• **WHAT YOU NEED TO DO**
Begin at the first line of the data and copy each line through the one containing "scn.camera = cam", that line included, with no pictures.

################

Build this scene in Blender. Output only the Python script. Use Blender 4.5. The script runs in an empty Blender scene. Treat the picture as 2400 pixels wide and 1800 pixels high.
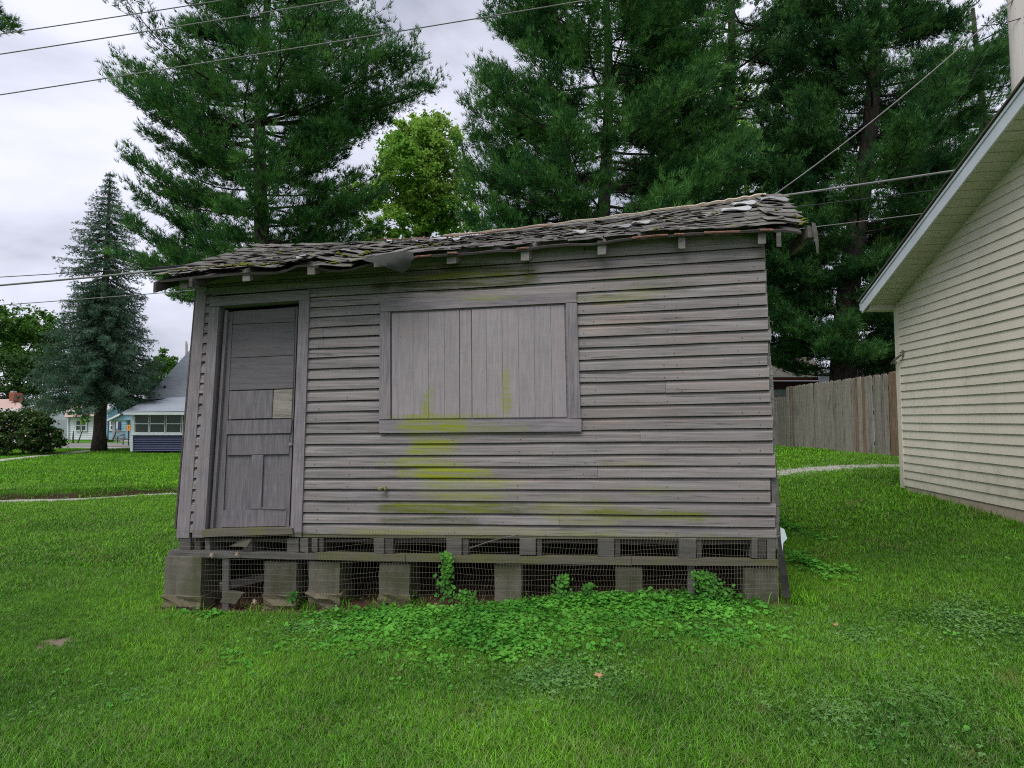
import bpy, math, random
import numpy as np
from mathutils import Vector, Matrix
R = math.radians
random.seed(7); rng = np.random.default_rng(11)
scn = bpy.context.scene
COL = scn.collection

# ------------------------------------------------------------------ camera
F = 1400.0; PITCH = math.atan(82 / F); CAMZ = 1.6          # focal length and pixels of a 2400 x 1800 picture
cd = bpy.data.cameras.new('camera'); cam = bpy.data.objects.new('camera', cd); COL.objects.link(cam)
cam.location = (0, 0, CAMZ); cam.rotation_euler = (R(90) + PITCH, 0, 0)
cd.sensor_width = 36; cd.lens = 36 * F / 2400; cd.clip_start = .05; cd.clip_end = 3000
scn.camera = cam

# ------------------------------------------------------------------ overcast sky
SUN_EL, SUN_AZ = R(58), R(214)
w = bpy.data.worlds.new('World'); scn.world = w; w.use_nodes = True
nt = w.node_tree; nt.nodes.clear(); L = nt.links.new
def N(t, **k):
    n = nt.nodes.new(t)
    for a, b in k.items(): setattr(n, a, b)
    return n
out = N('ShaderNodeOutputWorld'); sky = N('ShaderNodeTexSky'); sky.sky_type = 'NISHITA'; sky.sun_disc = False
sky.sun_elevation = SUN_EL; sky.sun_rotation = SUN_AZ
b1 = N('ShaderNodeBackground'); b1.inputs[1].default_value = .08; L(sky.outputs[0], b1.inputs[0])
tc = N('ShaderNodeTexCoord'); mp = N('ShaderNodeMapping'); mp.inputs['Scale'].default_value = (1, 1, 2.3)
mp.inputs['Location'].default_value = (1.7, .4, .9)
L(tc.outputs['Generated'], mp.inputs[0])
n1 = N('ShaderNodeTexNoise'); n1.inputs['Scale'].default_value = 2.1; n1.inputs['Detail'].default_value = 6; n1.inputs['Roughness'].default_value = .52
n1.inputs['Distortion'].default_value = .35
L(mp.outputs[0], n1.inputs[0])
cr = N('ShaderNodeValToRGB'); L(n1.outputs[0], cr.inputs[0])
e = cr.color_ramp.elements; e[0].position = .34; e[0].color = (.33, .35, .43, 1); e[1].position = .62; e[1].color = (.76, .77, .90, 1)
q = e.new(.47); q.color = (.57, .585, .69, 1)
b2 = N('ShaderNodeBackground'); L(cr.outputs[0], b2.inputs[0]); b2.inputs[1].default_value = .72
mx = N('ShaderNodeMixShader'); mx.inputs[0].default_value = .95
L(b1.outputs[0], mx.inputs[1]); L(b2.outputs[0], mx.inputs[2]); L(mx.outputs[0], out.inputs[0])
sd = bpy.data.lights.new('sun', 'SUN'); sun = bpy.data.objects.new('sun', sd); COL.objects.link(sun)
sd.energy = 1.5; sd.angle = R(40); sd.color = (1, .97, .92)
sdir = Vector((math.cos(SUN_EL) * math.sin(SUN_AZ), math.cos(SUN_EL) * math.cos(SUN_AZ), math.sin(SUN_EL)))
sun.rotation_euler = sdir.to_track_quat('Z', 'Y').to_euler(); sun.location = (0, 0, 30)
scn.view_settings.view_transform = 'Standard'; scn.view_settings.look = 'None'
scn.view_settings.exposure = 0.84; scn.view_settings.gamma = 1; scn.view_settings.use_curve_mapping = False
scn.cycles.max_bounces = 6; scn.cycles.transparent_max_bounces = 6; scn.cycles.use_denoising = False; scn.cycles.filter_width = 1.1; scn.cycles.sample_clamp_indirect = 3

# ------------------------------------------------------------------ helpers
def ray(px, py):
    a, b = (px - 1200) / F, (900 - py) / F
    return Vector((a, math.cos(PITCH) - b * math.sin(PITCH), math.sin(PITCH) + b * math.cos(PITCH)))
def P(px, py, Y):
    d = ray(px, py); t = Y / d.y
    return Vector((d.x * t, Y, CAMZ + d.z * t))
def ss(t): t = np.clip(t, 0, 1); return t * t * (3 - 2 * t)
def rut_y(x): return np.interp(x, [-60, -10.6, -7.7, -3, 4.4, 5.7, 7.1, 30], [-8, 12.3, 13.6, 13.6, 12.7, 12.2, 10.8, 9.5])
def terrain(x, y):
    x = np.asarray(x, float); y = np.asarray(y, float)
    z = .75 * ss((x - 2.2) / 5.4) * ss((y + 6) / 8)
    z = z - .26 * ss((2.2 - x) / 5) * ss((y - .5) / 3.5) * (1 - .55 * ss((y - 7) / 6))
    z = z + .16 * ss((y - rut_y(x) - .30) / .25) * ss((-x - 4) / 2)
    z = z + .018 * np.sin(x * 1.7 + y * .6) * np.sin(y * 1.3 - x * .4) + .03 * np.sin(x * .31 + 2) * np.sin(y * .27 + .5)
    return z
def tz(x, y): return float(terrain(x, y))
def G(px, py):                      # where a picture ray meets the ground
    d = ray(px, py); lo, t = 0, .5
    for i in range(4000):
        p = Vector((0, 0, CAMZ)) + d * t
        if p.z < tz(p.x, p.y): return Vector((p.x, p.y, tz(p.x, p.y)))
        t *= 1.004
    return p
def tag(o, label=None, cat=None, group=None, kind=None):
    if label: o['label'] = label
    if cat: o['category'] = cat
    if group: o['group'] = group
    if kind: o['kind'] = kind
    return o
def empty(name, loc, label=None, cat=None, group=None):
    o = bpy.data.objects.new(name, None); COL.objects.link(o); o.location = loc; o.empty_display_size = .2
    return tag(o, label, cat, group)
def wloc(o):
    v = Vector((0, 0, 0))
    while o: v += o.location; o = o.parent
    return v
def link(name, me, m, parent=None, loc=None, kind=None):
    o = bpy.data.objects.new(name, me); COL.objects.link(o)
    if m is not None and not me.materials: me.materials.append(m)
    if parent: o.parent = parent; o.location = -wloc(parent)
    if loc is not None: o.location = loc
    if kind: o['kind'] = kind
    return o
def mesh(name, v, f, smooth=False):
    me = bpy.data.meshes.new(name); me.from_pydata([tuple(p) for p in v], [], f); me.update()
    if smooth: me.polygons.foreach_set('use_smooth', [True] * len(me.polygons))
    return me
def bigmesh(name, V, T, k=3):       # V (n,3), T (m,k)
    V = np.ascontiguousarray(V, np.float32); T = np.ascontiguousarray(T, np.int32)
    me = bpy.data.meshes.new(name); me.vertices.add(len(V)); me.vertices.foreach_set('co', V.ravel())
    me.loops.add(T.size); me.loops.foreach_set('vertex_index', T.ravel())
    me.polygons.add(len(T)); me.polygons.foreach_set('loop_start', np.arange(len(T), dtype=np.int32) * k)
    me.update(calc_edges=True); return me
class MB:
    def __init__(s): s.v = []; s.f = []
    def add(s, v, f):
        n = len(s.v); s.v += [Vector(p) for p in v]; s.f += [tuple(i + n for i in q) for q in f]; return s
    def hexa(s, a, b):              # two quads in the same order (front, back)
        return s.add(list(a) + list(b), [(0, 1, 2, 3), (7, 6, 5, 4), (0, 4, 5, 1), (1, 5, 6, 2), (2, 6, 7, 3), (3, 7, 4, 0)])
    def box(s, a, b):
        x0, y0, z0 = a; x1, y1, z1 = b
        return s.hexa([(x0, y0, z1), (x1, y0, z1), (x1, y0, z0), (x0, y0, z0)], [(x0, y1, z1), (x1, y1, z1), (x1, y1, z0), (x0, y1, z0)])
    def slab(s, q, n, th):          # quad q pushed back by th along n, with eased edges in front
        q = [Vector(p) for p in q]; n = Vector(n); c = sum(q, Vector()) / 4
        e = min(.004, th * .4); fr = []
        for p in q:
            d = (c - p); fr.append(p + d * min(.25, e / max(d.length, 1e-6) * 1.4))
        mid = [p - n * e for p in q]; bk = [p - n * th for p in q]
        f = [(0, 1, 2, 3), (11, 10, 9, 8)]
        for i in range(4):
            j = (i + 1) % 4; f += [(i, i + 4, j + 4, j), (i + 4, i + 8, j + 8, j + 4)]
        return s.add(fr + mid + bk, f)
    def tube(s, pts, rad, n=6, cap=True):
        pts = [Vector(p) for p in pts]; m = len(pts)
        rad = rad if hasattr(rad, '__len__') else [rad] * m; vs = []
        for i, p in enumerate(pts):
            t = (pts[min(i + 1, m - 1)] - pts[max(i - 1, 0)]).normalized()
            a = Vector((0, 0, 1)) if abs(t.z) < .9 else Vector((1, 0, 0))
            u = t.cross(a).normalized(); k = t.cross(u)
            for j in range(n):
                g = 2 * math.pi * j / n; vs.append(p + (u * math.cos(g) + k * math.sin(g)) * rad[i])
        f = [(i * n + j, i * n + (j + 1) % n, (i + 1) * n + (j + 1) % n, (i + 1) * n + j) for i in range(m - 1) for j in range(n)]
        if cap: f += [tuple(range(n))[::-1], tuple((m - 1) * n + j for j in range(n))]
        return s.add(vs, f)
    def build(s, name, m, parent=None, smooth=False, kind=None): return link(name, mesh(name, s.v, s.f, smooth), m, parent, kind=kind)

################

• **TASK ANSWER**
Build this scene in Blender. Output only the Python script. Use Blender 4.5. The script runs in an empty Blender scene. Treat the picture as 2400 pixels wide and 1800 pixels high.
import bpy, math, random
import numpy as np
from mathutils import Vector, Matrix
R = math.radians
random.seed(7); rng = np.random.default_rng(11)
scn = bpy.context.scene
COL = scn.collection

# ------------------------------------------------------------------ camera
F = 1400.0; PITCH = math.atan(82 / F); CAMZ = 1.6          # focal length and pixels of a 2400 x 1800 picture
cd = bpy.data.cameras.new('camera'); cam = bpy.data.objects.new('camera', cd); COL.objects.link(cam)
cam.location = (0, 0, CAMZ); cam.rotation_euler = (R(90) + PITCH, 0, 0)
cd.sensor_width = 36; cd.lens = 36 * F / 2400; cd.clip_start = .05; cd.clip_end = 3000
scn.camera = cam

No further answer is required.